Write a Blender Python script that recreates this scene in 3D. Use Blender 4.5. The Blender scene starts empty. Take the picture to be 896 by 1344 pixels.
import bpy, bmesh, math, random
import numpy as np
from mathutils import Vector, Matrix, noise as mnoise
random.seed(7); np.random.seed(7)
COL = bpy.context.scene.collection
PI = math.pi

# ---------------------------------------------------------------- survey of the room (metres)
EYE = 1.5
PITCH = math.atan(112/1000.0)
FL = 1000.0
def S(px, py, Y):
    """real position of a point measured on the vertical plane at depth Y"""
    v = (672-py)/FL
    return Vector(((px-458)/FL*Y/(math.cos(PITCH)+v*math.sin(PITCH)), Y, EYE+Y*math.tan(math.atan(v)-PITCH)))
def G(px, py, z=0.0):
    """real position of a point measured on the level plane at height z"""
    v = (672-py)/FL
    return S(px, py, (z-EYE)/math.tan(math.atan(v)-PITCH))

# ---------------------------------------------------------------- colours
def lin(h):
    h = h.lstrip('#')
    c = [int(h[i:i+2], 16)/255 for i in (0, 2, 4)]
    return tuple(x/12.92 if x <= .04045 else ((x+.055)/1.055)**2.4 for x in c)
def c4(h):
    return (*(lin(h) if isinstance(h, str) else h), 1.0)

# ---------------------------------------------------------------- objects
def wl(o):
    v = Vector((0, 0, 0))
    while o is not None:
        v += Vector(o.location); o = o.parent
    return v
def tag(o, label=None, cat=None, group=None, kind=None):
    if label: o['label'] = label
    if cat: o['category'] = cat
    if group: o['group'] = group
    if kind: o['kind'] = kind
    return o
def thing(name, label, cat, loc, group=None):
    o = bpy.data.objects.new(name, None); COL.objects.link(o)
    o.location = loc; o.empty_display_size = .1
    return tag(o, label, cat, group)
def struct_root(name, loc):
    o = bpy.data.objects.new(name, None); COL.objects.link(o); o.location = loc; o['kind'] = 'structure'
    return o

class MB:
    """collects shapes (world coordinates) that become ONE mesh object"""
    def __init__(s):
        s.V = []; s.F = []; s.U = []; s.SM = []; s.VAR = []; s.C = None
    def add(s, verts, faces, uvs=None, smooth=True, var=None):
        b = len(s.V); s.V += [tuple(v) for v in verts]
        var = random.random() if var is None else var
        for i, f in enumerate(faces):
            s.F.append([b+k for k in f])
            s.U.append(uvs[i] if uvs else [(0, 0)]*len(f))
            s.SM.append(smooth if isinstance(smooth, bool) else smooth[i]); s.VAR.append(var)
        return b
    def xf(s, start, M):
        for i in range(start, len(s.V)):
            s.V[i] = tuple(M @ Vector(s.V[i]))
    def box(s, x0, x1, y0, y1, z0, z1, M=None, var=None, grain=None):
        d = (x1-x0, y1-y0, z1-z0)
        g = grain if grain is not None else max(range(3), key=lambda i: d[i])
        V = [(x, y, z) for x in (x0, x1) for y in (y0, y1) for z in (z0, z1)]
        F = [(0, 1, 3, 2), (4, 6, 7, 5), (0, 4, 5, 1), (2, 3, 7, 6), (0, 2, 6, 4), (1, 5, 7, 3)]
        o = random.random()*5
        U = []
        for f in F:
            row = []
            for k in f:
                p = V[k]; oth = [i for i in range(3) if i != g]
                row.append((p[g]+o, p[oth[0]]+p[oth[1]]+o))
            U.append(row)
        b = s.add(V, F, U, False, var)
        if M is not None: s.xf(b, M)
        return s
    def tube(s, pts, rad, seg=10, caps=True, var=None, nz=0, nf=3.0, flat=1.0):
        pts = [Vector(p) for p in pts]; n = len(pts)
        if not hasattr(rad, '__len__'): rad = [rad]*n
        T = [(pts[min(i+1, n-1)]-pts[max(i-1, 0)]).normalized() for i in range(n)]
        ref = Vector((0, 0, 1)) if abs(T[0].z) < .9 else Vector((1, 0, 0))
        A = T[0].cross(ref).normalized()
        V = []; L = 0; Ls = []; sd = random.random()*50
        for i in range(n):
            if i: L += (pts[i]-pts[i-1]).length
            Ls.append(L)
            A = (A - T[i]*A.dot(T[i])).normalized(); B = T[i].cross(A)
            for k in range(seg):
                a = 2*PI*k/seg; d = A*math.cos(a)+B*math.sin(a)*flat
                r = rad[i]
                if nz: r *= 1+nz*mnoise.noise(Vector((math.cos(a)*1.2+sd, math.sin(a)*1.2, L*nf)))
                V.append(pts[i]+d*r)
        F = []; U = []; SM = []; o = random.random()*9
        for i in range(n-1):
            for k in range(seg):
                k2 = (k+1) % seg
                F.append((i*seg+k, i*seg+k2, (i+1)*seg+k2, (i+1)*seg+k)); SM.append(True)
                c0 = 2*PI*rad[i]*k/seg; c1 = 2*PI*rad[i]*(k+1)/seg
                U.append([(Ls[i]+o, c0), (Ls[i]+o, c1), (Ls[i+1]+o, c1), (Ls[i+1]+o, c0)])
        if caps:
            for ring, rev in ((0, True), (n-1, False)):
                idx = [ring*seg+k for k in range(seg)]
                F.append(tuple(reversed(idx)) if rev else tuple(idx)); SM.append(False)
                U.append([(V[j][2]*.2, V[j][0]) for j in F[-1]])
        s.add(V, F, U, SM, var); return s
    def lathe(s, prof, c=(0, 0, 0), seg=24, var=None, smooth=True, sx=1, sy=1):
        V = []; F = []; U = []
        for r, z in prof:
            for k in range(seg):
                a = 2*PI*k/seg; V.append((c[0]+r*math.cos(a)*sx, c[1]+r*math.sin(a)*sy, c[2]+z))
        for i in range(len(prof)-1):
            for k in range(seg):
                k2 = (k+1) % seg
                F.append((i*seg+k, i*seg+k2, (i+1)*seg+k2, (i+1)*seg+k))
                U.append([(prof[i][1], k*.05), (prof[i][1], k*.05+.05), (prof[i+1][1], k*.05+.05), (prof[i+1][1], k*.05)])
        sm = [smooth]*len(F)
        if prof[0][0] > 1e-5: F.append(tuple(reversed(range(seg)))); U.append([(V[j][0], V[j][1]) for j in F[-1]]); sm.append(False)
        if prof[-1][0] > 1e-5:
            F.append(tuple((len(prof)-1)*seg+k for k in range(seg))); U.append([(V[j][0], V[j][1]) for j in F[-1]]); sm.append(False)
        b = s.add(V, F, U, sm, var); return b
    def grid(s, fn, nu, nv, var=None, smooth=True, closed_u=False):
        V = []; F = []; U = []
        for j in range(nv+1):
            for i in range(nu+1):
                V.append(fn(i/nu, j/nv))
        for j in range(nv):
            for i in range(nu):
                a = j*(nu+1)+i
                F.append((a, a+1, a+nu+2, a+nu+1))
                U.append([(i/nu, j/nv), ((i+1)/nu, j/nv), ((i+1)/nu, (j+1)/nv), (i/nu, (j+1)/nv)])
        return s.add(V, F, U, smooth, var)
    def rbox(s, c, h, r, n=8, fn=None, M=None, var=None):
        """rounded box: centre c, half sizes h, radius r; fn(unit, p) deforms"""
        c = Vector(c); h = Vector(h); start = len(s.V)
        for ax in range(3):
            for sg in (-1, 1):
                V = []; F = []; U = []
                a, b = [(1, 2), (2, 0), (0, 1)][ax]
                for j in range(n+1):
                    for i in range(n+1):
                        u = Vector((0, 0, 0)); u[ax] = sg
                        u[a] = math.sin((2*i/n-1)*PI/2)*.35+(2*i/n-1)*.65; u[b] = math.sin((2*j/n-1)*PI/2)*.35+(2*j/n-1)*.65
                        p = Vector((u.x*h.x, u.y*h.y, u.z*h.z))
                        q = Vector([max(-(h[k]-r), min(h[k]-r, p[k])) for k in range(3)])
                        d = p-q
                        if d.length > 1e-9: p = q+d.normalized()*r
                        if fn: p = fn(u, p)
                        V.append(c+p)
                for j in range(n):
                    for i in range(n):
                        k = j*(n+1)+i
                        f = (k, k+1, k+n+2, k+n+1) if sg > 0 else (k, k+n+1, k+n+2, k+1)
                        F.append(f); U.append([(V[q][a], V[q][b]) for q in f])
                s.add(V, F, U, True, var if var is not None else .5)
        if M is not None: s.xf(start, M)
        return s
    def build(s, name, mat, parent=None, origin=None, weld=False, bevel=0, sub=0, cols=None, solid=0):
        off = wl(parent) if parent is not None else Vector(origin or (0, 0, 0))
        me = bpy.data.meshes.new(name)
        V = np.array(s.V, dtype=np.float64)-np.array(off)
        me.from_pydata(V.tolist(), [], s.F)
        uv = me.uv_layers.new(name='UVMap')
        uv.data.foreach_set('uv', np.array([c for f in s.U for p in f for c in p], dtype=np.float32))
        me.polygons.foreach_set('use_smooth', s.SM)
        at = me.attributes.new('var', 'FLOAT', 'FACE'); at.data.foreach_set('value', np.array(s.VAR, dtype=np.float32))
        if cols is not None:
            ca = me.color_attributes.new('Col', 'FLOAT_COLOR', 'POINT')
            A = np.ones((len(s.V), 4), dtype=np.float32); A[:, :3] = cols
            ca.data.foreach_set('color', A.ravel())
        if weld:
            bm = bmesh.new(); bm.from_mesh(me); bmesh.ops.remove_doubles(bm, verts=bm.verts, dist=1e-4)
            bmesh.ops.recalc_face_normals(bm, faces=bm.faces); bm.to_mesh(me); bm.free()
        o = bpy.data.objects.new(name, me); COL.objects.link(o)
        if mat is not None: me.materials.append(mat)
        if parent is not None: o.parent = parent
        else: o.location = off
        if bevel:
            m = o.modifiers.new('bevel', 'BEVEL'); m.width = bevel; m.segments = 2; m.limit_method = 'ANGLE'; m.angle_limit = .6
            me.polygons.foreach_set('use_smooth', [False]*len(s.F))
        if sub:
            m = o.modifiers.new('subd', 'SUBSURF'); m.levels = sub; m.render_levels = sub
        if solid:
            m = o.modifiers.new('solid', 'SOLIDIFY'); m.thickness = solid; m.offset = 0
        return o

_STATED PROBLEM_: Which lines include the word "that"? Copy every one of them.

_WRITTEN REPLY_:
Write a Blender Python script that recreates this scene in 3D. Use Blender 4.5. The Blender scene starts empty. Take the picture to be 896 by 1344 pixels.
    """collects shapes (world coordinates) that become ONE mesh object"""